Nuclear Reactors 1509 – The New Safe Confinement Shelter at Chernobyl Was Damaged by Russian Drone Strike in February of this Year – Part 2 of 2 Parts

Part 2 of 2 Parts (Please read Part 1 first)

It has two layers of internal and external cladding around the main steel structure – about thirteen yards apart – with both layers being breached in the drone incident. The NSC was designed to allow for the eventual dismantling of the ageing makeshift shelter from 1986 and the management of the radioactive waste that it contained. It is also designed to withstand temperatures ranging from minus one hundred- and nine-degrees Fahrenheit to plus one hundred- and thirteen-degrees Fahrenheit, a class-three tornado, and an earthquake with a magnitude of six on the Richter scale.

According to the World Nuclear Association, the hermetically-sealed NSC allows “engineers to remotely dismantle the 1986 structure that has shielded the remains of the reactor from the weather since the weeks after the accident. It will enable the eventual removal of the fuel-containing materials in the bottom of the reactor building and accommodate their characterization, compaction, and packing for disposal. This task represents the most important step in eliminating nuclear hazard at the site – and the real start of dismantling”.

The NSC was financed via the Chernobyl Shelter Fund which is run by the European Bank for Reconstruction and Development (EBRD). It received one billion seven hundred million dollars from forty-five donor countries and the EBRD provided five hundred and thirty-six million dollars of its own resources.

On the 4th of March, the EBRD allocated four hundred and forty-seven dollars from the administrative budget of the continuing fund for specialist-led damage assessment.

The IAEA reported that the Ukrainian Zaporizhzhia nuclear power plant lost one of its two remaining external power lines on Wednesday. The Ukraine’s Ministry of Energy told them that the loss of the power line was the result of Russian military activity. Before the war, the plant had ten external power lines.

Grossi said, “A secure supply of off-site power from the grid for all nuclear sites is one of the seven indispensable pillars of nuclear safety and security that we outlined early in the war. It is obvious that this supply is far from being secure. The vulnerability of the grid remains a deep source of concern for nuclear safety.”.

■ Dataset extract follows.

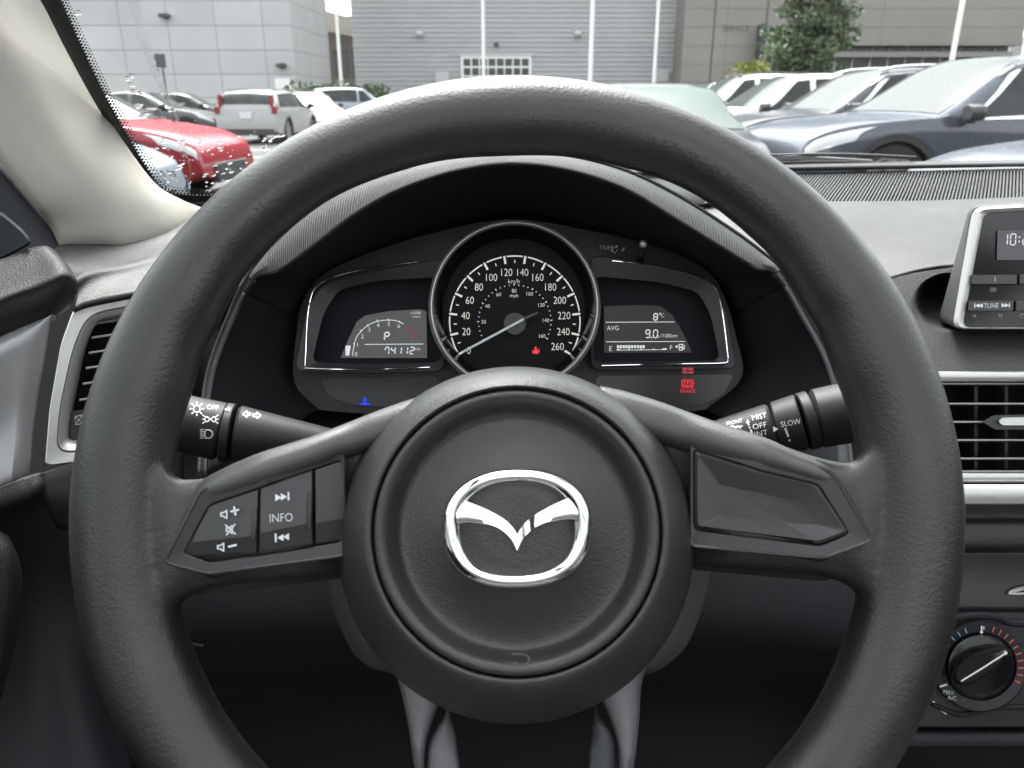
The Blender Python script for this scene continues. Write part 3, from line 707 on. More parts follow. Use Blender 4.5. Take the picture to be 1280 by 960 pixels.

The Zaporizhzhia plant has been under Russian military control since March 2022. It is located on the line between Russian and Ukrainian forces and has lost access to off-site power on eight occasions during the war The plant has to rely on emergency diesel generators to provide the power needed for safety functions.

Grossi said that he has been in touch with both sides in the conflict as he seeks to organize the next rotation of the IAEA experts stationed at the plant. Differences over the route to be taken – via Ukraine or from the Russian side – and the safety situation has resulted in the current team now being at the plant for over two months.

The IAEA teams currently based at Ukraine’s three operating nuclear power plants and at Chernobyl “have continued to report about air raid alarms on most days over the past week”, the IAEA added.